Machado de Assis foi a atração literária do ano. Sua vida e a vasta e musculosa obra serviram de pretexto para aulas, seminários, conferências e artigos. Como nunca houve antes neste país. A exposição na Academia Brasileira de Letras reuniu milhares de estudantes em visitas guiadas sem precedentes. É pertinente, por isso mesmo, um comentário sobre as ilações pedagógicas da obra do "bruxo do Cosme Velho". De propósito ou sem querer, a verdade é que a educação apareceu muito, até mesmo nas ironias do escritor carioca, que, se reportando a uma aula na escola pública que freqüentou, viajou com o pensamento nas asas de um papagaio de papel, enquanto a gramática era deixada em segundo plano. Nem por isso a sua escrita deixou de ser impecável, anos mais tarde.
Numa releitura dos seus romances, contos, poemas, crônicas e cartas, descobre-se que ele se esmerava em mostrar de que maneira cada um de nós pode chegar a se tornar um ser humano melhor. Não nos preocupamos exatamente com lições morais, mas com o que o espírito de Machado acolheu e que seria de interesse objetivo da educação do seu tempo. A presença do professor, a forma dos castigos, a valorização de línguas estrangeiras e o pouco prestígio dado à educação feminina são temas recorrentes em suas obras.
O mundo melancólico de Machado, com as suas voltas à infância sofrida, mescla-se com a nostalgia presente no "Conto de Escola": "Para cúmulo do desespero, vi através das vidraças da escola, no claro azul do céu, por cima do morro do Livramento, um papagaio de papel, alto e largo, preso de uma corda imensa, que boiava no ar, uma coisa soberba. E eu na escola, sentado, pernas unidas, com o livro de leitura e a gramática nos joelhos".
Em "Outros Contos", encontramos mais uma preciosidade ligada à idéia do magistério, no sentido que lhe quis dar Machado de Assis: "Meu propósito era ser mestre de meninos, ensinar alguma cousa pouca do que soubesse, dar a primeira forma ao espírito do cidadão... Calou-se o mestre alguns minutos, repetindo consigo essa última frase, que lhe pareceu engenhosa e galante... O mestre, enquanto virava a frase, respirando com estrépito, ia dando ao peito da camisa umas ondulações que, em falta de outra distração, recreavam interiormente os discípulos".

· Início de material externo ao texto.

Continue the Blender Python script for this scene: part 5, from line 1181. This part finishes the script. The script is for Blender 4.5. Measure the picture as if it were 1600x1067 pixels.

É um texto admirável, de que se podem tirar diversas inferências: a fina ironia com respeito à idéia abominável de delação; a existência somente de meninos na classe, revelando a discriminação então existente; a repetição exaustiva da palavra "mestre", com que Machado designava os professores; o retrato de corpo inteiro de uma classe típica, em que ocorrem fatos ainda hoje comuns no espírito da garotada. Isso tudo além do mestre, que, falando para si mesmo, revelava o inteiro teor do que então denominávamos "magister dixit".
A crítica de Machado à escola mostrava suas idéias: os alunos não eram interessados porque também os mestres não o eram. O professor da época não fazia o aluno raciocinar; antes, queria impressionar e impor-se pela dificuldade das palavras; discursava, emitindo conceitos fora do alcance dos alunos. Nos textos, aparecem os castigos físicos, como a palmatória, que em "Conto da Escola" é descrita como "cheia de olhos".
A cultura de Machado veio do seu autodidatismo, pois só fez os estudos primários. É verdade que era pobre e precisou trabalhar como tipógrafo. Mas teria ele continuado na escola se pudesse? Foram perguntas que me ficaram -e ficarão- sem resposta.
Não se deve esquecer nenhum desses pormenores se queremos uma educação renovada. Machado afirmava no conto "Verba Testamentária" que "esquecer é uma necessidade. A vida é uma lousa, em que o destino, para escrever um novo caso, precisa apagar o caso escrito. Obra de lápis e esponja". Quando escrevia isso, certamente, ele queria dizer exatamente o contrário.